Claro que, en la década de los ´90 el imperio norteamericano reafirmaba su posición de potencia hegemónica gracias a la conquista económica de los mercados emergentes tras el final de la guerra fría, mientras que hoy no sabe cómo salir del pantano iraquí y profundiza la conquista militar de Afganistán, aunque la supremacía de la "globalización" se está trasladado al Lejano Oriente y Wall Street aún no se ha recuperado completamente de la peor crisis que ha soportado desde 1929. Paralelamente, en la parte israelí la elite económica no emite gritos de euforia imaginando las posibilidades que se abrirían gracias a la "paz de los mercados", como lo hizo en los tiempos en que estaban vigentes los acuerdos de Oslo. Además, la elite militar no postula que ha llegado la hora de volver a probar la solución política del conflicto, como en tiempos de Yitzhak Rabin, quien estaba convencido de que la separación territorial era la única manera de garantizar la mayoría demográfica judía dentro del Estado de Israel.
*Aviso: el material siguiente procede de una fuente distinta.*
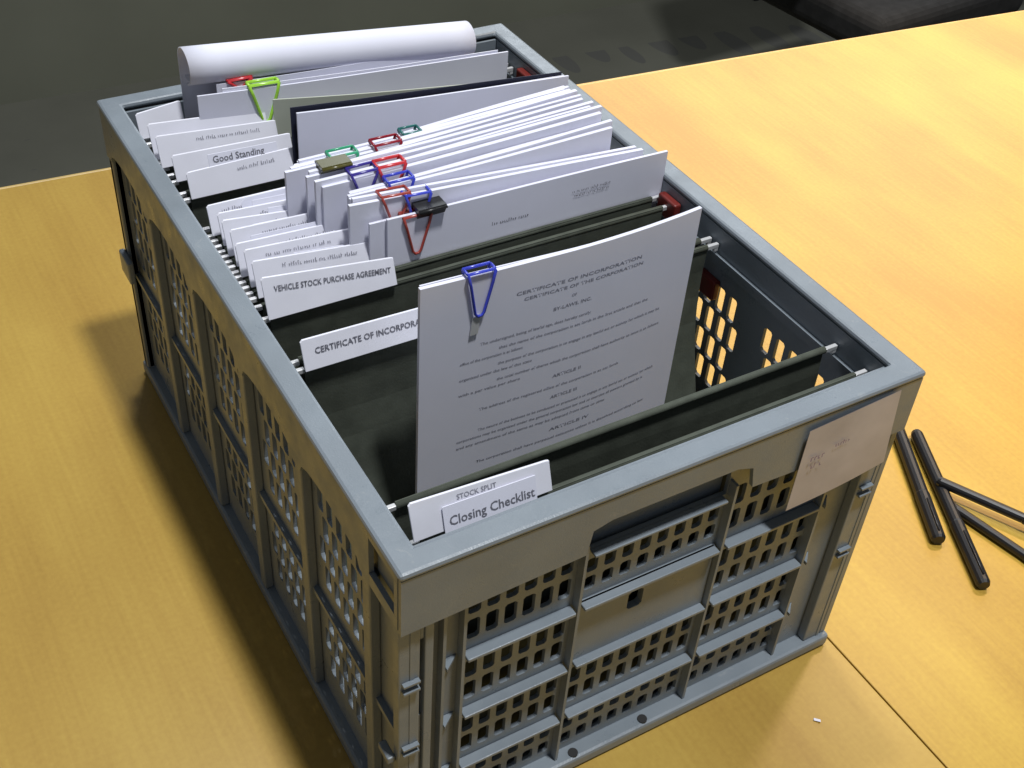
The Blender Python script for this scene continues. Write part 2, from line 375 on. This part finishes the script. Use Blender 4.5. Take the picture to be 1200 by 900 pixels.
# red latches on the right wall
for (y, z, x) in ((.197, .2235, .3586), (.250, .2620, .3532), (.468, .2640, .3532)):
    mb = MB(); mb.box((x - .0065, y - .011, z - .009), (x, y + .011, z + .008)); mb.build('latch', 'red_plastic', rw, bevel=.0015, label='dark red latch on the inside of the slotted wall')
# stacking lug at the far left corner
MB().box((-.004, L_ - .03, .120), (.0014, L_ - .004, .142)).build('hinge_lug', 'plastic', lw, bevel=.0015)
MB().box((-.004, .008, .100), (.0014, .022, .106)).build('hinge_lug', 'plastic', lw, bevel=.001)

# label taped on the front, over the rim's skirt
mb = MB(); nx, nz = 10, 8; q = [(.2740, .2005), (.3560, .2090), (.3480, .2755), (.2745, .2705)]
vs = []
for y_ in (0, .0003):
    for j in range(nz + 1):
        for i in range(nx + 1):
            u, v = i / nx, j / nz
            x = (q[0][0] * (1 - u) + q[1][0] * u) * (1 - v) + (q[3][0] * (1 - u) + q[2][0] * u) * v
            z = (q[0][1] * (1 - u) + q[1][1] * u) * (1 - v) + (q[3][1] * (1 - u) + q[2][1] * u) * v
            vs.append((x, -.0012 - .0012 * math.sin(u * 3) * (1 - v) - y_, z))
n1 = (nx + 1) * (nz + 1); fs = []
for j in range(nz):
    for i in range(nx):
        a = j * (nx + 1) + i; fs += [(a, a + nx + 1, a + nx + 2, a + 1), (n1 + a, n1 + a + 1, n1 + a + nx + 2, n1 + a + nx + 1)]
lab = MB().add(vs, fs).build('taped_label', 'tan_sheet', crate, smooth=True, label='blank greyish paper label with faint purple marks')
# ---------------------------------------------------------------- printed marks
def scribble(mb, F, x0, x1, z, h, wd=.5, w=0.0):
    """one line of print too small to read: clusters of tiny upright strokes"""
    x = x0
    while x < x1:
        n = random.randint(2, 8)
        for k in range(n):
            if x > x1: break
            hh = h * random.choice((.6, .62, .65, 1.0)); ww = h * random.uniform(.12, .22)
            mb.add([F(x, z, w), F(x + ww, z, w), F(x + ww, z + hh, w), F(x, z + hh, w)], [(0, 1, 2, 3)])
            if random.random() < .7:
                zz = z + random.choice((0, hh * .5, hh * .85)); mb.add([F(x + ww, zz, w), F(x + ww + h * .25, zz, w), F(x + ww + h * .25, zz + h * .14, w), F(x + ww, zz + h * .14, w)], [(0, 1, 2, 3)])
            x += h * .58
        x += h * wd
def text(body, size, loc, parent, m='ink', xscale=1.0, rot=0.0, name='printed_text', spacing=1.0):
    cu = bpy.data.curves.new('t', 'FONT'); cu.body = body; cu.size = size; cu.space_character = spacing; cu.offset = size * .012; cu.resolution_u = 2
    to = bpy.data.objects.new('t', cu); COL.objects.link(to)
    me = bpy.data.meshes.new_from_object(to); bpy.data.objects.remove(to); bpy.data.curves.remove(cu)
    me.name = name; me.materials.clear(); me.materials.append(M[m])
    c, s = math.cos(rot), math.sin(rot)
    for v in me.vertices:
        x, z = v.co.x * xscale, v.co.y; v.co = (loc[0] + c * x - s * z, loc[1], loc[2] + s * x + c * z)
    o = bpy.data.objects.new(name, me); COL.objects.link(o)
    attach(o, parent); return o
mb = MB()
Fl = lambda u, v, w: (u, -.0030, v)
scribble(mb, Fl, .281, .291, .243, .0052); scribble(mb, Fl, .283, .290, .236, .0042); scribble(mb, Fl, .300, .311, .248, .0036)
mb.build('faint_marks', 'purple_ink', lab)

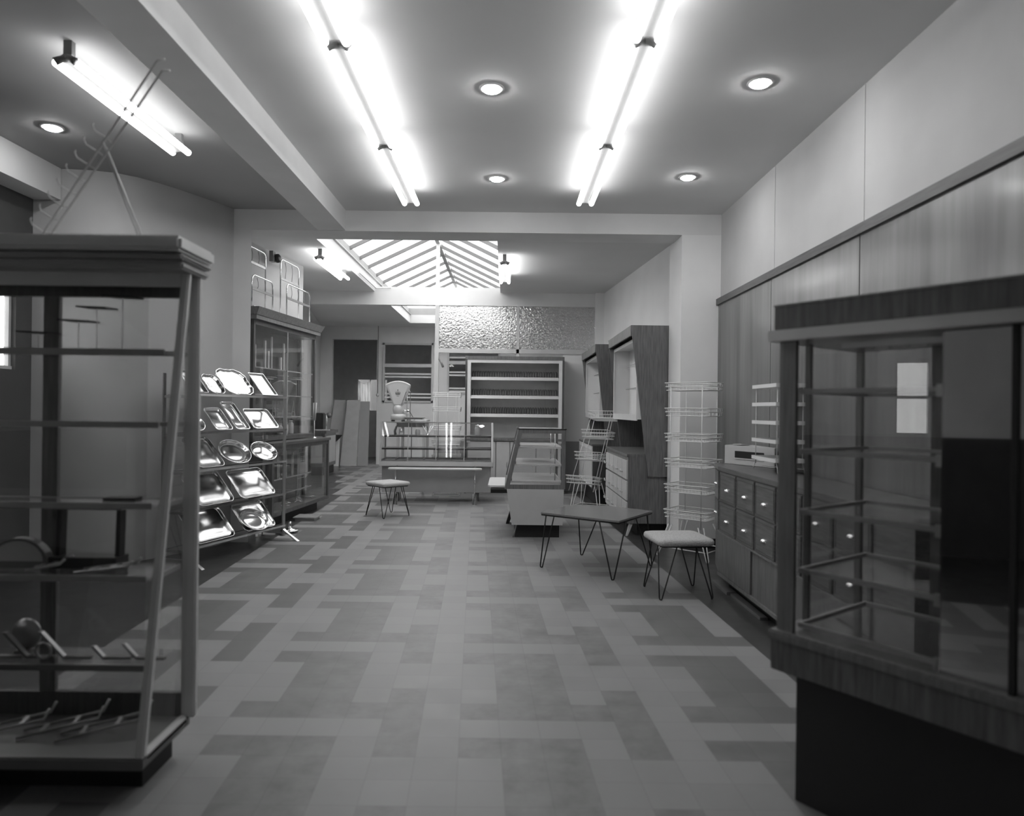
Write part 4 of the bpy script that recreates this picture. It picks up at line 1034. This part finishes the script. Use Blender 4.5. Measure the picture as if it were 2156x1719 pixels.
for z in (.835, 1.03):
    y = gy(z)+.02
    g_ = B(.02, W_-.03, y, D_-.06, z, z+.006).build('glass_shelf', M['glass_e'], t, local=True)
    B(.02, W_-.03, y-.012, y, z-.018, z+.006).build('shelf_front', M['black'], g_, local=True)
    B(.02, W_-.03, y-.016, y-.010, z+.002, z+.012).build('price_rail', M['chrome'], g_, local=True)
mb = B(.02, W_-.03, .02, .03, .636, .66)
n = 9
for i in range(n): 
    x = .03+i*(W_-.07)/(n-1); mb.box(x-.004, x+.004, .03, D_-.06, .636, .665)
mb.box(.02, W_-.03, D_-.07, D_-.06, .636, .665)
mb.build('tray_divider', M['alu'], t, local=True)
# ledge in front
lo = rrect(1.42, .17, .06, 5)
MB().prism([(x+.88, y-.21) for x, y in lo], .535, .556).build('ledge', M['white'], t, local=True, bevel=.004)
for x in (.28, 1.48):
    MB().tube([(x, -.20, .10), (x, -.20, .535)], .012, 8).tube([(x, -.2, .52), (x, .02, .58)], .008, 6).build('ledge_leg', M['chrome'], t, local=True)
    MB().hexa([(x-.036, -.25, 0), (x-.004, -.22, 0), (x-.004, -.19, 0), (x-.036, -.19, 0)], [(x-.03, -.225, .17), (x-.004, -.21, .17), (x-.004, -.19, .17), (x-.03, -.19, .17)]).hexa([(x+.004, -.22, 0), (x+.036, -.25, 0), (x+.036, -.19, 0), (x+.004, -.19, 0)], [(x+.004, -.21, .17), (x+.03, -.225, .17), (x+.03, -.19, .17), (x+.004, -.19, .17)]).build('foot_shoe', M['chrome'], t, local=True)
CM = Matrix.Translation(C0) @ Matrix.Rotation(CR, 4, 'Z')
def cpt(x, y, z): q = CM @ Vector((x, y, z)); return (q.x, q.y, q.z)
def jar(label, x, y, z, r, h, lid=True, m_='glass_e'):
    s = thing('glass_jar', label, 'jar', cpt(x, y, z), 0, 'glassware in the counter')
    MB().lathe([(r*.7, 0), (r, .01), (r, h*.7), (r*.75, h*.85), (r*.75, h*.9)], 16).build('body', M[m_], s, local=True)
    if lid: MB().lathe([(r*.85, h*.88), (r*.85, h*.97), (r*.3, h), (.005, h+.01)], 16).build('lid', M['white'], s, local=True)
jar('white lidded glass jar at right end of counter top shelf', 1.52, .33, 1.036, .05, .17)
jar('small chrome cup second from left on counter top shelf', .30, .3, 1.036, .035, .11, False, 'chrome')
jar('small glass cup at centre left of counter top shelf', .56, .32, 1.036, .04, .10, False)
s = thing('tongs', 'chrome tongs standing in glass on the counter top shelf', 'tongs', cpt(.72, .3, 1.037))
MB().tube([(-.08, 0, .15), (0, 0, .01), (.09, 0, .14)], .006, 6).tube([(-.04, .02, .14), (0, .02, .01), (.05, .02, .15)], .005, 6).build('arm', M['chrome'], s, local=True)
MB().lathe([(.03, 0), (.03, .004), (.01, .02)], 12).build('foot', M['chrome'], s, local=True)
s = thing('curved_horn', 'dark curved upright piece at left of counter top shelf', 'ornament', cpt(.21, .3, 1.037))
MB().tube([(0, 0, 0), (-.01, 0, .06), (.01, 0, .12), (.045, 0, .175)], [.022, .02, .017, .012], 8).build('body', M['wood_d'], s, local=True)
s = thing('curved_horn', 'white curved upright piece at far left of counter top shelf', 'ornament', cpt(.07, .25, 1.037))
MB().tube([(.02, 0, 0), (.01, 0, .06), (-.01, 0, .12), (-.02, 0, .17)], [.02, .018, .016, .012], 8).build('body', M['white'], s, local=True)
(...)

Desde el fracaso de la cumbre de Camp David del año 2000 y la irrupción de la segunda Intifada, las ganancias de la guerra parecen ser más redituables que los dividendos de la paz. De otra manera, no se explica cómo el gobierno de Israel le teme a un grupo de fundamentalistas (judíos, no islámicos) cuya representación parlamentaria es tan pequeña comparada con la mayoría encarnada en el "consenso nacional".